No era, desde luego, un desconocido y los soviéticos tuvieron que tener muchos contactos con él, siquiera a un nivel inferior al del embajador. Fue el director general del Departamento de la Europa del Norte, un eminente sovietólogo hoy completamente olvidado. Se llamaba Laurence Collier. En plena guerra civil española alertó a sus colegas y superiores que en la Península la URSS estaba dando una batalla contra el peligro fascista y que no entraba en su política entonces buscar un asentamiento en España.

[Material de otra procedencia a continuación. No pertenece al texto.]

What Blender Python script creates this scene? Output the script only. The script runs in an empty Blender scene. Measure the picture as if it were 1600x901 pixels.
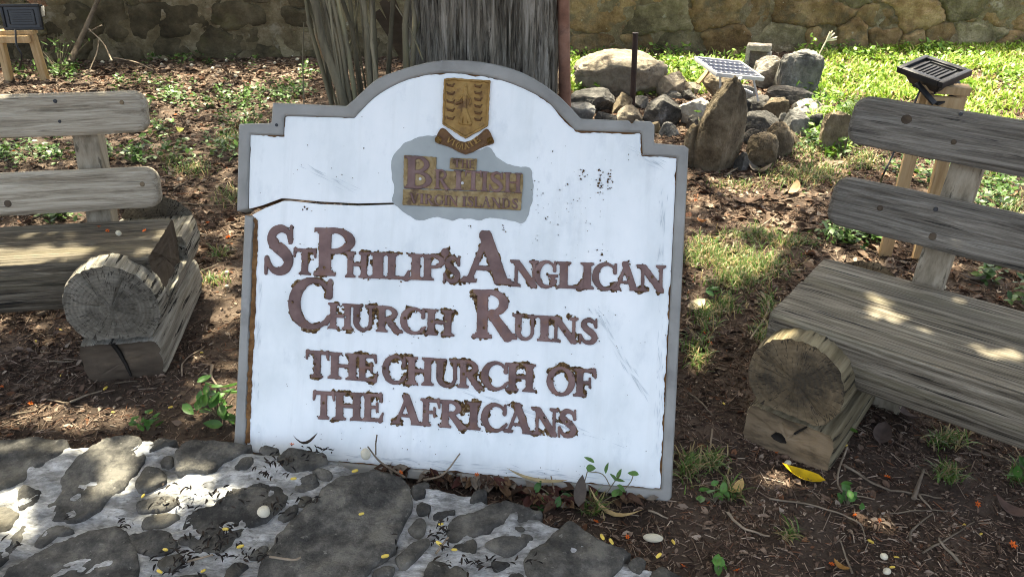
import bpy, bmesh, math, random
import numpy as np
from mathutils import Matrix, Vector
random.seed(7); RNG = np.random.default_rng(7)
SC = bpy.context.scene; COL = SC.collection
PI = math.pi

# ------------------------------------------------------------------ camera, sky, sun, exposure
FPX, PITCH, CAM = 1180.0, math.radians(28.5), np.array([0, 0, 1.5])
cd = bpy.data.cameras.new('camera'); cam = bpy.data.objects.new('camera', cd); COL.objects.link(cam)
cam.location = CAM; cam.rotation_euler = (PI/2 - PITCH, 0, 0)
cd.sensor_fit = 'HORIZONTAL'; cd.sensor_width = 36; cd.lens = 36*FPX/1600; cd.clip_end = 500; cd.clip_start = .02
SC.camera = cam
SUN_EL, SUN_AZ = math.radians(68), math.radians(-24)      # azimuth measured from +y towards +x
TOSUN = np.array([math.sin(SUN_AZ)*math.cos(SUN_EL), math.cos(SUN_AZ)*math.cos(SUN_EL), math.sin(SUN_EL)])
w = bpy.data.worlds.new('World'); SC.world = w; w.use_nodes = True
nt = w.node_tree; bg = nt.nodes['Background']
sk = nt.nodes.new('ShaderNodeTexSky'); sk.sky_type = 'NISHITA'; sk.sun_disc = False
sk.sun_elevation = SUN_EL; sk.sun_rotation = SUN_AZ; sk.air_density = 0.45; sk.dust_density = 5.0; sk.ozone_density = 0.3
nt.links.new(sk.outputs[0], bg.inputs[0]); bg.inputs[1].default_value = 0.15
sd = bpy.data.lights.new('sun', 'SUN'); sd.energy = 3.0; sd.angle = math.radians(0.53); sd.color = (1, .95, .87)
sun = bpy.data.objects.new('sun', sd); COL.objects.link(sun)
sun.rotation_euler = Vector(TOSUN).to_track_quat('Z', 'Y').to_euler(); sun.location = TOSUN*20
SC.view_settings.view_transform = 'Standard'; SC.view_settings.look = 'None'
SC.view_settings.exposure = 2.9; SC.view_settings.gamma = 1.0
SC.view_settings.use_white_balance = True; SC.view_settings.white_balance_temperature = 7600; SC.view_settings.white_balance_tint = 2
SC.cycles.filter_width = 1.0; SC.cycles.max_bounces = 6; SC.cycles.diffuse_bounces = 4; SC.cycles.transparent_max_bounces = 8

# ------------------------------------------------------------------ geometry helpers
F_ = np.array([0, math.cos(PITCH), -math.sin(PITCH)]); U_ = np.array([0, math.sin(PITCH), math.cos(PITCH)])
def ray(x, y): return np.array([1., 0, 0])*(x-800)/FPX - U_*(y-450.5)/FPX + F_
def G(x, y, z=0.):
    d = ray(x, y); return CAM + d*((z-CAM[2])/d[2])
def GY(x, y, Y):
    d = ray(x, y); return CAM + d*((Y-CAM[1])/d[1])
def proj(P):
    v = np.asarray(P)-CAM; f = v@F_; return 800+FPX*v[..., 0]/f, 450.5-FPX*(v@U_)/f, f
def _h(i, j, k, s):
    n = (i*374761393 + j*668265263 + k*2147483647 + s*1274126177) & 0xffffffff
    n = ((n ^ (n >> 13))*1274126177) & 0xffffffff
    n = ((n ^ (n >> 16))*2246822519) & 0xffffffff
    return ((n ^ (n >> 15)) & 0xffffff)/float(0xffffff)*2-1
def vn(x, y, z=0., s=0):
    x, y, z = np.broadcast_arrays(np.asarray(x, float), np.asarray(y, float), np.asarray(z, float))
    i, j, k = (np.floor(a).astype(np.int64) for a in (x, y, z))
    u, v, t = x-i, y-j, z-k
    u, v, t = (a*a*(3-2*a) for a in (u, v, t)); r = 0
    for a in (0, 1):
        for b in (0, 1):
            for c in (0, 1):
                r = r + _h(i+a, j+b, k+c, s)*(u if a else 1-u)*(v if b else 1-v)*(t if c else 1-t)
    return r
def fbm(x, y, z=0., o=4, s=0):
    r = 0; a = .5
    for q in range(o):
        r = r + a*vn(np.asarray(x)*2**q, np.asarray(y)*2**q, np.asarray(z)*2**q, s+q); a *= .5
    return r
def mesh_np(name, V, faces, mats=None, cols=None, smooth=None, midx=None):
    """faces: list of (n,k) int arrays"""
    me = bpy.data.meshes.new(name); V = np.asarray(V, float)
    faces = [np.asarray(f, int) for f in faces if len(f)]
    me.vertices.add(len(V)); me.vertices.foreach_set('co', V.ravel())
    loops = np.concatenate([f.ravel() for f in faces]); sizes = np.concatenate([np.full(len(f), f.shape[1]) for f in faces])
    me.loops.add(len(loops)); me.loops.foreach_set('vertex_index', loops)
    me.polygons.add(len(sizes)); me.polygons.foreach_set('loop_start', np.concatenate([[0], np.cumsum(sizes)[:-1]]))
    if midx is not None: me.polygons.foreach_set('material_index', midx)
    me.update(calc_edges=True); me.validate()
    if cols is not None:
        at = me.attributes.new('col', 'FLOAT_COLOR', 'POINT')
        at.data.foreach_set('color', np.concatenate([cols, np.ones((len(cols), 1))], 1).ravel())
    for m in (mats if isinstance(mats, (list, tuple)) else [mats]): me.materials.append(m)
    if smooth is not None:
        me.shade_smooth()
        if smooth < 180: me.set_sharp_from_angle(angle=math.radians(smooth))
    return me
def link(name, me, parent=None, loc=None, rot=None):
    o = bpy.data.objects.new(name, me); COL.objects.link(o)
    if parent is not None: o.parent = parent
    if loc is not None: o.location = loc
    if rot is not None: o.rotation_euler = rot
    return o
def tag(o, label=None, cat=None, group=None, kind=None):
    for k, v in (('label', label), ('category', cat), ('group', group), ('kind', kind)):
        if v: o[k] = v
    return o
def thing(name, label, cat, loc=(0, 0, 0), rz=0., group=None):
    o = link(name, None, None, loc, (0, 0, rz)); return tag(o, label, cat, group)
class MB:
    """collects pieces into one mesh"""
    def __init__(s): s.V = []; s.F = {}; s.n = 0; s.C = []
    def add(s, V, faces, col=None):
        V = np.asarray(V, float)
        for f in faces:
            f = np.asarray(f, int)
            if len(f): s.F.setdefault(f.shape[1], []).append(f+s.n)
        s.V.append(V); s.n += len(V)
        if col is not None: s.C.append(np.broadcast_to(col, (len(V), 3)))
    def mesh(s, name, mat, smooth=40):
        return mesh_np(name, np.concatenate(s.V), [np.concatenate(f) for f in s.F.values()], mat,
                       np.concatenate(s.C) if s.C else None, smooth)
    def build(s, name, mat, parent=None, smooth=40, **k): return link(name, s.mesh(name, mat, smooth), parent, **k)
def box_vf(c, sz, R=None, bev=.0):
    bm = bmesh.new(); bmesh.ops.create_cube(bm, size=1)
    for v in bm.verts: v.co = Vector((v.co.x*sz[0], v.co.y*sz[1], v.co.z*sz[2]))
    if bev: bmesh.ops.bevel(bm, geom=list(bm.edges), offset=bev, segments=2, affect='EDGES', profile=.6)
    bmesh.ops.triangulate(bm, faces=[f for f in bm.faces if len(f.verts) not in (3, 4)])
    V = np.array([v.co for v in bm.verts]); bm.verts.index_update()
    F = {}
    for f in bm.faces: F.setdefault(len(f.verts), []).append([v.index for v in f.verts])
    bm.free()
    if R is not None: V = V@np.asarray(R).T
    return V+np.asarray(c), [np.array(f) for f in F.values()]
def basis(y, zhint=(0, 0, 1)):
    y = np.asarray(y, float); y = y/np.linalg.norm(y); x = np.cross(y, zhint); x /= np.linalg.norm(x); z = np.cross(x, y)
    return np.array([x, y, z]).T
def bar_vf(a, b, wx, wz, bev=.003, zhint=(0, 0, 1)):
    a, b = np.asarray(a, float), np.asarray(b, float); d = b-a
    return box_vf((a+b)/2, (wx, np.linalg.norm(d), wz), basis(d, zhint), bev)
def tube_vf(P, r, n=6, cap=True):
    P = np.asarray(P, float); r = np.broadcast_to(r, (len(P),)); m = len(P)
    T = np.gradient(P, axis=0); V = []
    up = np.array([.13, .21, 1.]); 
    if abs(T[0]@up)/np.linalg.norm(T[0])/np.linalg.norm(up) > .9: up = np.array([1, .2, .1])
    for k in range(m):
        t = T[k]/np.linalg.norm(T[k]); x = np.cross(t, up); x /= np.linalg.norm(x); y = np.cross(t, x)
        a = np.arange(n)/n*2*PI
        V.append(P[k]+r[k]*(np.cos(a)[:, None]*x+np.sin(a)[:, None]*y))
    V = np.concatenate(V); i = np.arange(n); j = (i+1) % n
    F = [np.concatenate([np.stack([k*n+i, k*n+j, (k+1)*n+j, (k+1)*n+i], 1) for k in range(m-1)])]
    if cap: F.append(np.stack([i[::-1]], 0)); F.append(np.stack([(m-1)*n+i], 0))
    return V, F
def smoothline(P, k=6):
    P = np.asarray(P, float)
    if len(P) < 3: return np.linspace(P[0], P[-1], k)
    Q = np.concatenate([[2*P[0]-P[1]], P, [2*P[-1]-P[-2]]]); out = []
    for i in range(1, len(Q)-2):
        for t in np.arange(k)/k:
            a, b, c, d = Q[i-1:i+3]
            out.append(.5*(2*b+(c-a)*t+(2*a-5*b+4*c-d)*t*t+(3*b-a-3*c+d)*t**3))
    out.append(P[-1]); return np.array(out)
def smoothpoly(P, k=4):
    P = np.asarray(P, float); n = len(P); out = []
    for i in range(n):
        a, b, c, d = P[i-1], P[i], P[(i+1) % n], P[(i+2) % n]
        for t in np.arange(k)/k: out.append(.5*(2*b+(c-a)*t+(2*a-5*b+4*c-d)*t*t+(3*b-a-3*c+d)*t**3))
    return np.array(out)
def sdpoly(X, Y, P):
    """distance to a closed polygon, positive inside"""
    P = np.asarray(P, float); d = np.full(X.shape, 1e9); ins = np.zeros(X.shape, bool)
    for (ax, ay), (bx, by) in zip(P, np.roll(P, -1, 0)):
        ex, ey = bx-ax, by-ay; L = ex*ex+ey*ey+1e-18
        t = np.clip(((X-ax)*ex+(Y-ay)*ey)/L, 0, 1)
        d = np.minimum(d, (X-ax-t*ex)**2+(Y-ay-t*ey)**2)
        if by != ay: ins ^= ((ay > Y) != (by > Y)) & (X < ax+(Y-ay)*ex/(by-ay))
    d = np.sqrt(d); return np.where(ins, d, -d)
def field_vf(F, x0, x1, y0, y1, h, zf, zback=None):
    """mesh of the region F>0, top at zf, walls and back at zback"""
    xs = np.arange(x0, x1+h, h); ys = np.arange(y0, y1+h, h); X, Y = np.meshgrid(xs, ys, indexing='ij')
    V = F(X, Y) if callable(F) else F; V = np.where(V == 0, 1e-9, V); ins = V > 0
    nx, ny = X.shape; idx = np.full((nx, ny), -1); k = int(ins.sum())
    if k == 0: return np.zeros((0, 3)), []
    idx[ins] = np.arange(k); px = list(X[ins]); py = list(Y[ins]); pf = list(V[ins])
    cnt = ins[:-1, :-1].astype(int)+ins[1:, :-1]+ins[1:, 1:]+ins[:-1, 1:]
    fi, fj = np.nonzero(cnt == 4)
    quads = np.stack([idx[fi, fj], idx[fi+1, fj], idx[fi+1, fj+1], idx[fi, fj+1]], 1)
    cross = {}; polys = {}; segs = []
    def cv(a, b):
        key = (a, b) if a < b else (b, a)
        if key not in cross:
            va, vb = V[a], V[b]; t = va/(va-vb); cross[key] = len(px)
            px.append(X[a]+t*(X[b]-X[a])); py.append(Y[a]+t*(Y[b]-Y[a])); pf.append(0.)
        return cross[key]
    for i, j in zip(*np.nonzero((cnt > 0) & (cnt < 4))):
        c = [(i, j), (i+1, j), (i+1, j+1), (i, j+1)]; pl = []; tg = []
        for q in range(4):
            a, b = c[q], c[(q+1) % 4]
            if ins[a]: pl.append(idx[a]); tg.append(0)
            if ins[a] != ins[b]: pl.append(cv(a, b)); tg.append(1 if ins[a] else 2)
        n = len(pl)
        if n < 3: continue
        polys.setdefault(n, []).append(pl)
        for q in range(n):
            if tg[q] == 1 and tg[(q+1) % n] == 2: segs.append((pl[q], pl[(q+1) % n]))
    px, py, pf = (np.array(a) for a in (px, py, pf)); n = len(px)
    pz = np.broadcast_to(zf(px, py, pf), (n,))
    VV = np.stack([px, py, pz], 1); faces = [quads]+[np.array(p) for p in polys.values()]
    if zback is not None:
        zb = np.broadcast_to(zback(px, py) if callable(zback) else zback, (n,))
        VV = np.concatenate([VV, np.stack([px, py, zb], 1)])
        s = np.array(segs)
        faces += [f[:, ::-1]+n for f in faces if len(f)]
        faces.append(np.stack([s[:, 1], s[:, 0], s[:, 0]+n, s[:, 1]+n], 1))
    return VV, faces
def scatter(tv, tf, pos, scale, yaw, tilt=0., roll=0., cols=None, mb=None):
    """many transformed copies of a small template joined into one mesh"""
    n = len(pos); tv = np.asarray(tv, float); m = len(tv)
    scale = np.asarray(scale, float)
    if scale.ndim < 2: scale = np.repeat(np.broadcast_to(scale, (n,))[:, None], 3, 1)
    P = tv[None]*scale[:, None, :]
    yaw, tilt, roll = (np.broadcast_to(np.asarray(a, float), (n,)) for a in (yaw, tilt, roll))
    def rot(P, a, i, j):
        c, s = np.cos(a)[:, None], np.sin(a)[:, None]; Q = P.copy()
        Q[..., i] = c*P[..., i]-s*P[..., j]; Q[..., j] = s*P[..., i]+c*P[..., j]; return Q
    P = rot(P, roll, 2, 0); P = rot(P, tilt, 1, 2); P = rot(P, yaw, 0, 1)
    P = P+np.asarray(pos)[:, None, :]
    off = (np.arange(n)*m)[:, None, None]
    faces = [(np.asarray(f)[None]+off).reshape(-1, np.asarray(f).shape[1]) for f in tf]
    c = None if cols is None else np.repeat(cols, m, 0)
    mb.add(P.reshape(-1, 3), faces, c)

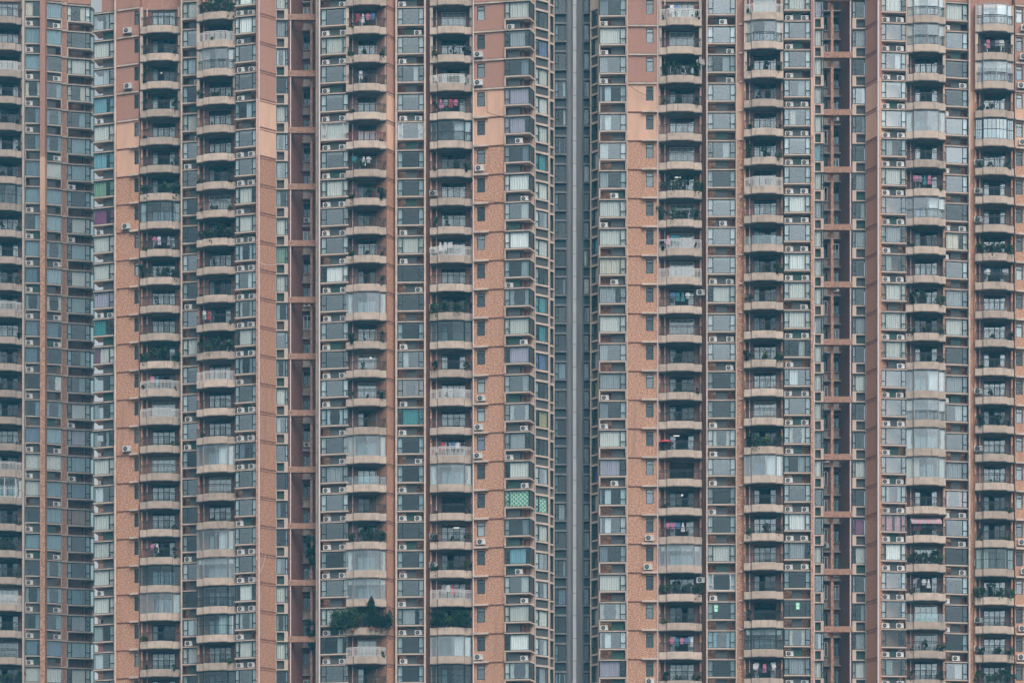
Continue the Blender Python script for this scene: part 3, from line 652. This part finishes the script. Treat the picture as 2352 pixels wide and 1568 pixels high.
def recess(T, x0, x1, y, xw0, xw1, xp0, xp1, par, inner, cols, dark=2.6):
    """slot between two wings: bridging beams every second storey, a pier, windows at the back"""
    c = Col(T, x0, x1, y, y); W = c.W; mb = MB(); top, bot = -PITCH * T.js[0] + 1, -PITCH * (T.js[-1] + 1)
    mb.box(-.5, W + .5, -dark - 3.5, -dark - 1.2, -T.z0, top + TOPS - 1, 'room_shade')
    mb.box(0, W, -dark - 1.2, -.1, -T.z0, bot, 'mosaic')
    for i, (a, b) in enumerate(cols):
        for j in T.js:
            z = -PITCH * j; mb.box(c.U(a), c.U(b), -dark - 1.1, -dark, z - 3, z - 1.95, 'concrete'); mb.box(c.U(a) - .1, c.U(b) + .25, -dark - .9, -dark + .35, z - .08, z + .06, 'concrete')
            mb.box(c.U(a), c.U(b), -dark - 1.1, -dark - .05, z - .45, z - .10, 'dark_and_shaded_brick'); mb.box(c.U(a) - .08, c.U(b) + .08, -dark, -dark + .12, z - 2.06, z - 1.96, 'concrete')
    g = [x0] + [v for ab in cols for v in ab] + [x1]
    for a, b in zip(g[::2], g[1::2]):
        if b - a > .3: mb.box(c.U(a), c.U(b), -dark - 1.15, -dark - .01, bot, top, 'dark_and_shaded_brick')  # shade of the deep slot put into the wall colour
    c.put('recess_wall', mb.mesh('recess_wall'), 0)
    mb = MB()
    for (a, b) in (inner,):
        A, Bq = c.U(a), c.U(b)
        if a == x0: mb.prism([(A, -.05), (A + .05, -.05), (Bq, -dark - .02), (A, -dark - .02)], -T.z0, top, 'dark_and_shaded_brick')
        else: mb.prism([(A, -dark - .02), (Bq, -dark - .02), (Bq, -.05), (Bq - .05, -.05)], -T.z0, top, 'dark_and_shaded_brick')
    c.put('inner_wall', mb.mesh('inner_wall'), 0)
    mb = MB(); pu = c.U(x0 + 5 if inner[0] == x0 else x1 - 4); mb.tube((pu, .1, bot), (pu, .1, top), .07, 'pipe', 8)
    for j in T.js: mb.tube((pu, .1, -PITCH * j - .5), (pu, .1, -PITCH * j - .4), .11, 'pipe', 8)
    c.put('drain_pipe', mb.mesh('drain_pipe'), 0)
    mb = MB(); mb.box(c.U(xp0), c.U(xp1), -.75, -.5, bot, top, 'beam'); c.put('pier', mb.mesh('pier'), 0)
    mb = MB(); mb.box(.02, W - .02, -.45, .0, -.02, .60, 'beam'); beam = mb.mesh('bridge_beam')
    for j in T.js:
        if j % 2 == par: link('bridge_beam', beam, T.o, c.loc(j), c.rz)
    for i, (a, b) in enumerate(cols):
        w_ = c.U(b) - c.U(a)
        for j in T.js:
            wh = rnd.random() < .35; fr, gs = window_meshes(w_, 'double', -.45, -1.95, 0, 0, -dark + .02, wh, head=False)
            o = c.put('recess_window', fr, j); o.location = c.loc(j, c.U(a)); link('glass', gs['glass_dark'], o)
            r_ = rnd.random()
            if r_ < .13: ac(c, j, c.U(a) + w_ * .1, -dark + .02, -2.85 + .25, 'white air conditioner below window, %s storey, %s' % (nth(j), T.slot + (', left window' if i == 0 and len(cols) > 1 else '')), s=.85)
    return c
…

Naturalmente, no le hicieron el menor caso (tampoco a Vansittart a quien Chamberlain terminó enviándolo a un retiro dorado a principios de 1938). Se conservan, no obstante, apuntes de alguno de los colegas fascistizado de Collier que, con esa suavidad característica de la prosa diplomática interna de la época, se hacía preguntas acerca de sus lealtades. ¿No se trataría de un «infiltrado» del Labour Party? Ni que decir tiene que, cuando estalló la guerra europea el destino de Collier no fue de los más rutilantes. Embajador ante el Gobierno noruego en Londres en el segundo conflicto mundia y después. Casi diez años. Había cometido el pecado mortal de tener razón.

Por lo demás, Maisky no tardó en exponerse a otra de las convenciones de la época, en particular cuando sir Samuel Hoare (más conocido como posterior embajador de SM en la España vacilante de la segunda guerra mundial) fue ministro de Exteriores. Le rodeó de tantas melosidades que había que ponerse en guardia necesariamente porque el mensaje iba a ser, con toda seguridad, desalentador. Pero Maisky, el 6 de noviembre de 1935, no se dejó engañar. Si la Unión Soviética se oponía a la agresión italiana en Abisinia era porque quería dar una advertencia a posibles sucesores en el futuro. Italia no era un agresor muy serio pero en Europa había otros que sí lo eran…

Bajo este signo la guerra civil y la intensificación del apaciguamiento fueron los dos obstáculos en los que Maisky tuvo que poner a prueba su habilidad, tenacidad y correosidad, cualidades que nunca vienen mal a un diplomático en tiempos difíciles.